What would be great is 2 formulas, say a simple one containing bike weight, person weight, tyre diameter and a complex one containing all of the other factors - tyre construction, road surface, bike ridigity, whatever. Put them in a spreadsheet for dummies like me.

Ah, but the second one is really hard to find, and depends on a large number of parameters, including the rigidity of your butt, which is hard to measure...

One silly question, when you take the pump off the tube, how much pressure do you loose?

Not silly at all. I would say it depends a bit on the construction of your pump, and the way it measures the pressure. My guess is, though, that if the pump measures the pressure in the tube connecting to the valve, and if you wait a second or so after the last pump stroke before disconnecting the pipe (for my pump at least, the pressure it shows does not drop significantly during a couple of seconds after the last stroke), then the tire valve will be closed before you disconnect the tube, and you should not loose any pressure at all compared to the one you just saw before you disconnected he tube.
But this might be a great little experiment for our firend ScienceIsCool to do.

 

[mikesbytes]

No need to explain the forumla, I was just thinking that it would be great to have it in a spreadsheet, where you put in your figures, perhaps using drop down list box's.

The Mitchlen guide is what I base my pressure on, however I have applied some assumptions;
1. Bicycle = 6.9kg. As my bike is around 10kg depending on how much water I am carrying, I add 3kg to my body weight.
2. Pro race 2 is a quality tyre. I add 5psi to compensate for my existing tyres. When my current tyres wear out, I'll be switching to pro race 2's which are sitting in my cupboard.
3. I am lazy. Optimum tyre pressure should be at the mid point between pumping it up.
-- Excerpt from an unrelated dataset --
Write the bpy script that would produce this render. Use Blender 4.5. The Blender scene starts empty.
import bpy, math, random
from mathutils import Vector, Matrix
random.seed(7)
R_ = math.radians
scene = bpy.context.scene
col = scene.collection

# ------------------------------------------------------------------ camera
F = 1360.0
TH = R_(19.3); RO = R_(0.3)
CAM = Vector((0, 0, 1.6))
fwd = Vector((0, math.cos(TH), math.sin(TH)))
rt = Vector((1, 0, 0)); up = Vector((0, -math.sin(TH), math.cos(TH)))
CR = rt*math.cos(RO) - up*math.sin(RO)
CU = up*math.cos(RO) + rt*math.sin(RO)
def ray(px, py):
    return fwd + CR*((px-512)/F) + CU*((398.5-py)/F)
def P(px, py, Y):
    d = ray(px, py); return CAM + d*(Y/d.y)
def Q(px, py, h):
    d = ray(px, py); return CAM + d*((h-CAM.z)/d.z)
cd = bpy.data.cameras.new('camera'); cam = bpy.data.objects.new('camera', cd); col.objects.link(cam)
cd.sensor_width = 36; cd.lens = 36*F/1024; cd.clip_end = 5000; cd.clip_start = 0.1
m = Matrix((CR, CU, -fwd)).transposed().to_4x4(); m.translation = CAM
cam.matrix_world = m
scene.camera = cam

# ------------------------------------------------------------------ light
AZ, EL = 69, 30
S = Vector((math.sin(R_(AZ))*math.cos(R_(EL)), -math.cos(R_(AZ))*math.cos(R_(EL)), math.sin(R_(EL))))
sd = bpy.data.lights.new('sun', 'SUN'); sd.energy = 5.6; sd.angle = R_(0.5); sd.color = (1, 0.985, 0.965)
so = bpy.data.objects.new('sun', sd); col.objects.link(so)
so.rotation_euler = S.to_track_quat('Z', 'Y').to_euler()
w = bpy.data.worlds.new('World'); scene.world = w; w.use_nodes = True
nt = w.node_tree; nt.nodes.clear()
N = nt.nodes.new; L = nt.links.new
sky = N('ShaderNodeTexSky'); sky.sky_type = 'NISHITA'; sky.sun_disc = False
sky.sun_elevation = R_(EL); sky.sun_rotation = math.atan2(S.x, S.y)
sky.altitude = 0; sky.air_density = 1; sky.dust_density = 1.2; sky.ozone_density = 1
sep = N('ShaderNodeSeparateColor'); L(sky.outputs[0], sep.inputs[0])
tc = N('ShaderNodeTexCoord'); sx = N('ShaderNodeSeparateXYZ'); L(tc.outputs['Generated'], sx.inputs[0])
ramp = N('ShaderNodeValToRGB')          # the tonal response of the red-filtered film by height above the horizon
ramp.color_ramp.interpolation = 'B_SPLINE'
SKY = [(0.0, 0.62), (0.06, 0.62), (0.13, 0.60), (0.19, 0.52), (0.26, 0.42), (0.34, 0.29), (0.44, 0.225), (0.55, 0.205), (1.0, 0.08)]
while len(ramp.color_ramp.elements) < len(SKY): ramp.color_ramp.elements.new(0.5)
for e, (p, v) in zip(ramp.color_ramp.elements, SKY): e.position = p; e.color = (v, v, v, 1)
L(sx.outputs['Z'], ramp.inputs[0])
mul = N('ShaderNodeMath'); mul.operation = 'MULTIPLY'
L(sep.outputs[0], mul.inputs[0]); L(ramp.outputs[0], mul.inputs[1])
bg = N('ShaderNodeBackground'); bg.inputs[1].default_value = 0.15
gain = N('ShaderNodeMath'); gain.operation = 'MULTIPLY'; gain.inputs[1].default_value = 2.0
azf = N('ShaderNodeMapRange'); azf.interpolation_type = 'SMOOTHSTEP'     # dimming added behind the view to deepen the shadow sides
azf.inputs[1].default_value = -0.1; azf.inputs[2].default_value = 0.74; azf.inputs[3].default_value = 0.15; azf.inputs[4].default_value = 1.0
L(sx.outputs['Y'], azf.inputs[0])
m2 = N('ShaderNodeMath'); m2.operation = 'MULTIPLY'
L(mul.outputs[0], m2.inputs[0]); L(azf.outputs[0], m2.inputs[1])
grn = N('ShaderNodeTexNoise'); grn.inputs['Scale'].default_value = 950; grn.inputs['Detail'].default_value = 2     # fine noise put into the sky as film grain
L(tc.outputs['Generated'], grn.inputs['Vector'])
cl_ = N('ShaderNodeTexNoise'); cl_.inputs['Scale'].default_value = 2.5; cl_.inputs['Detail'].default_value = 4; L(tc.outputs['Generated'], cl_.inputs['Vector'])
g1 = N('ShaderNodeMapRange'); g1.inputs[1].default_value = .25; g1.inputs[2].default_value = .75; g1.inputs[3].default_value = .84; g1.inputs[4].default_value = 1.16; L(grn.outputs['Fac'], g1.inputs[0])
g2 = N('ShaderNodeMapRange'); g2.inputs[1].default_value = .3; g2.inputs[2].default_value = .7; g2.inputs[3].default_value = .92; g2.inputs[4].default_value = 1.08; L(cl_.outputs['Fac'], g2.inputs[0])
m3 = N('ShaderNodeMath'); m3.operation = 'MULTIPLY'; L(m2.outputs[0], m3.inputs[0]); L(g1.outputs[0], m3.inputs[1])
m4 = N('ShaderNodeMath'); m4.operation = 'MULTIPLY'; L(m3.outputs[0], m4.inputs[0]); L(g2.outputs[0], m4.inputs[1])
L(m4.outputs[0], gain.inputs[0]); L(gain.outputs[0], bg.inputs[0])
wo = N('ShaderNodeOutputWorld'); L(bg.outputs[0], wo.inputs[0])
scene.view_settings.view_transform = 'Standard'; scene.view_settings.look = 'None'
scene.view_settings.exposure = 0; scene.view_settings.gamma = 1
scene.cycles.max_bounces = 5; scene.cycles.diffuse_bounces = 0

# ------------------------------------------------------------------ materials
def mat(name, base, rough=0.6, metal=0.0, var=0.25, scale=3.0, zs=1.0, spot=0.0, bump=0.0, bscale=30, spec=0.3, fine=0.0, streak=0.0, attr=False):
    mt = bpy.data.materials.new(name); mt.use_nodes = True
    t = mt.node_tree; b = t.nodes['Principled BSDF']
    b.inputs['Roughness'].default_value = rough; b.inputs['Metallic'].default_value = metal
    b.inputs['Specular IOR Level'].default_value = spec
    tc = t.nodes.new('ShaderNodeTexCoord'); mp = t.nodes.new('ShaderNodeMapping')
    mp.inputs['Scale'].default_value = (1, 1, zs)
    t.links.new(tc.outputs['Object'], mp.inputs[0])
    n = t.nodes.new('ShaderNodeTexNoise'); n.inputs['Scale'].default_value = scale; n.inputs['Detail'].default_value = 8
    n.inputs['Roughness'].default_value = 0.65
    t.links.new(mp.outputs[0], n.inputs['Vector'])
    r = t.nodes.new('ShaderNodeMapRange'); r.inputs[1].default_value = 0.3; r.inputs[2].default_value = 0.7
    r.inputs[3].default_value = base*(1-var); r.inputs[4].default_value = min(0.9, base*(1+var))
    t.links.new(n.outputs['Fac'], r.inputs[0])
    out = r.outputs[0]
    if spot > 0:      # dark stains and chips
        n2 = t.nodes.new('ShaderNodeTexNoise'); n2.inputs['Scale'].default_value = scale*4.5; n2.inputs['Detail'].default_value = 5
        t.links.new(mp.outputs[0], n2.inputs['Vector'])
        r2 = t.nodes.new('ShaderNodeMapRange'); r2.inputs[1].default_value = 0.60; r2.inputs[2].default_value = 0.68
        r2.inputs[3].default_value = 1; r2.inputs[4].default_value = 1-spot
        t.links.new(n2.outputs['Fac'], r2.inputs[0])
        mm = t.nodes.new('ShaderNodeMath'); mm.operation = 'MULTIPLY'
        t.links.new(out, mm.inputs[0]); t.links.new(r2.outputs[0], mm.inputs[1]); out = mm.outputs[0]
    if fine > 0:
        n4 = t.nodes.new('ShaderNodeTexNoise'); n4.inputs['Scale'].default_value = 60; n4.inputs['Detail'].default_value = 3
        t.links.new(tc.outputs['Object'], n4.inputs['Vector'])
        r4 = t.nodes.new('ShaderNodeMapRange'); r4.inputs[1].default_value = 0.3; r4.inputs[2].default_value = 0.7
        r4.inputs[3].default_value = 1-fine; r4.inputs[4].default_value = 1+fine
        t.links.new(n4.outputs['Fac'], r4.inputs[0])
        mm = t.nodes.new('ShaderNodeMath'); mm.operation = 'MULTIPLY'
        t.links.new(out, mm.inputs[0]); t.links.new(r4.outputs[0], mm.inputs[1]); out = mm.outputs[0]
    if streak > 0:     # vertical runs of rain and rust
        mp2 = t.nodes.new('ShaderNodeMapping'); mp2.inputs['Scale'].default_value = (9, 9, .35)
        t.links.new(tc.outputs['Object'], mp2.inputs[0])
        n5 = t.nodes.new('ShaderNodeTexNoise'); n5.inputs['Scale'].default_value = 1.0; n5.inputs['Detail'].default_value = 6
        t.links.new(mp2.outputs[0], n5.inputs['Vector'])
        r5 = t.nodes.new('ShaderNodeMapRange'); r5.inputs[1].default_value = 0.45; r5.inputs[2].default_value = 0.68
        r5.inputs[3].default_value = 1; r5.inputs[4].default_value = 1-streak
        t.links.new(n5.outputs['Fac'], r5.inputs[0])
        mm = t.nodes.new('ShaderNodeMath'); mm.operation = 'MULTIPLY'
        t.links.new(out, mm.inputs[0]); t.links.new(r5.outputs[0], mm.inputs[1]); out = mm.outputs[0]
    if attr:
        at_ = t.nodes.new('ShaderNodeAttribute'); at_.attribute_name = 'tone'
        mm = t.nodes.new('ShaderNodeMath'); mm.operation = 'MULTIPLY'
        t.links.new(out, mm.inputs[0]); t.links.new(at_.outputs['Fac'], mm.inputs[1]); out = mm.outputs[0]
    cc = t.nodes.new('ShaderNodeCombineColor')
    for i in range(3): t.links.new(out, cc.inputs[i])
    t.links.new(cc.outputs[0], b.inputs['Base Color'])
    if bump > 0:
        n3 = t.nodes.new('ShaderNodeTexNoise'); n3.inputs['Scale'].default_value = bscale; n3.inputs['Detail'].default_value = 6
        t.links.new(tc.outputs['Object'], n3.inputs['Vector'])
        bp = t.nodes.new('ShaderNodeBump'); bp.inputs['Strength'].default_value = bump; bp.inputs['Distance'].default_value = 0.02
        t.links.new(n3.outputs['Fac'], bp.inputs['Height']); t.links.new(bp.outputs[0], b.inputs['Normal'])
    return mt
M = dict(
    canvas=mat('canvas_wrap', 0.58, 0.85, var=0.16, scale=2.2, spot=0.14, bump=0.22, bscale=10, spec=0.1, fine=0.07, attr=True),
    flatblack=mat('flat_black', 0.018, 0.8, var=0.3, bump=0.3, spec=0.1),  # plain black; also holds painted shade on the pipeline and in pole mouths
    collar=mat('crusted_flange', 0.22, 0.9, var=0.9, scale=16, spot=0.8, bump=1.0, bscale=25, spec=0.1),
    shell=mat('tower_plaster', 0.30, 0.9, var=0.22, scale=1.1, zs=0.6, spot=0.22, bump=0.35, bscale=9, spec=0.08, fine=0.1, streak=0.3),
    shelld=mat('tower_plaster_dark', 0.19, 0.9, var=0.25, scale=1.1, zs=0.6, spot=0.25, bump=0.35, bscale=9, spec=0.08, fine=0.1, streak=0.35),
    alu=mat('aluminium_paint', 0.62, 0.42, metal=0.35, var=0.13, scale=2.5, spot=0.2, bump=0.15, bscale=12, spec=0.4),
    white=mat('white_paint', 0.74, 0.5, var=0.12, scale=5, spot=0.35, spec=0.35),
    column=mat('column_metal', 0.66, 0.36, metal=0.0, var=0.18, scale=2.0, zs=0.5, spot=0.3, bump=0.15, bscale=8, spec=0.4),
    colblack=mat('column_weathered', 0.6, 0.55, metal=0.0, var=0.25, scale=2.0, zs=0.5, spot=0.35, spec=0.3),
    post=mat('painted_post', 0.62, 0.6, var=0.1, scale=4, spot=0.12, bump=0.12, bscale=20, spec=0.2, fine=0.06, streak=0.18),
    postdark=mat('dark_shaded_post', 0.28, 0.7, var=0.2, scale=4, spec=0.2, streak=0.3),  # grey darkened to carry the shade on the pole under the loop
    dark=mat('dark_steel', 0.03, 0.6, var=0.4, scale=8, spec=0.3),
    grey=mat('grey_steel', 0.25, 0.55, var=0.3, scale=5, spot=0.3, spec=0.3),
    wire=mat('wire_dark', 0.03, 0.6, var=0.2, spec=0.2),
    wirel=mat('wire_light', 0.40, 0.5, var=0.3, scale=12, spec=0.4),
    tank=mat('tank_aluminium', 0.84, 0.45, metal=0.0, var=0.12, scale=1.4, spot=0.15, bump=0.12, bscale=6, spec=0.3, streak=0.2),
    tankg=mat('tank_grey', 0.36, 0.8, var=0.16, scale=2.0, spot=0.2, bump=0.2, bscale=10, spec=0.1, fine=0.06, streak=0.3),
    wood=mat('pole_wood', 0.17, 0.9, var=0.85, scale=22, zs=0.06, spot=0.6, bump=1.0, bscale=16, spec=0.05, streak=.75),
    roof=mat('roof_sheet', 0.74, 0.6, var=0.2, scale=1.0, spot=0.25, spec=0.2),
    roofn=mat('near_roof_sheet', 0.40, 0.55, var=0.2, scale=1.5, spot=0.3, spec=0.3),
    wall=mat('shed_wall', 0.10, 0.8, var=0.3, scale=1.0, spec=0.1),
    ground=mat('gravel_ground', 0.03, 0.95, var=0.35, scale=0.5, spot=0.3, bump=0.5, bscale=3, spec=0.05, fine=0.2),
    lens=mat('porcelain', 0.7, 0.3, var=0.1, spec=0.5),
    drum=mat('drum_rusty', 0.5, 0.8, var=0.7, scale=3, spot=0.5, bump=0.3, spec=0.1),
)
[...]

If I accidently put slightly more in, I don't correct.
4. Loss when pump is removed. as per 3.

Also down under its being a bit wet on the winter rides over the last 2 months, so I've often opted not to pump them up and go out on softer tyres.

I don't know how accurate my method is and to be honest it is very subjective. I'm not as senstitive to tyre pressures as I was say 2 years ago, perhaps because I'm a little stronger.

Should also mention that I'm not sure whether to run the front at 5psi or 10psi softer. If you get off the seat and push it when riding up a hill, I load up the front more, but most of the time you are seated.

 

[Dietmar]

Here's what I do: I pump my Pro 2 Races up to 115 psi, and be done with it. Works fine.

 

[mikesbytes]

Here's what I do: I pump my Pro 2 Races up to 115 psi, and be done with it. Works fine.

My calc for pro race 2's came out at 115psi rear and 105psi front with my current body weight. I might be a little lighter over summer and in that case I'll probably go for 110psi in the rear. Still it would be nice to get the figure from a formula to back up or dispell the subjective assumptions I have used.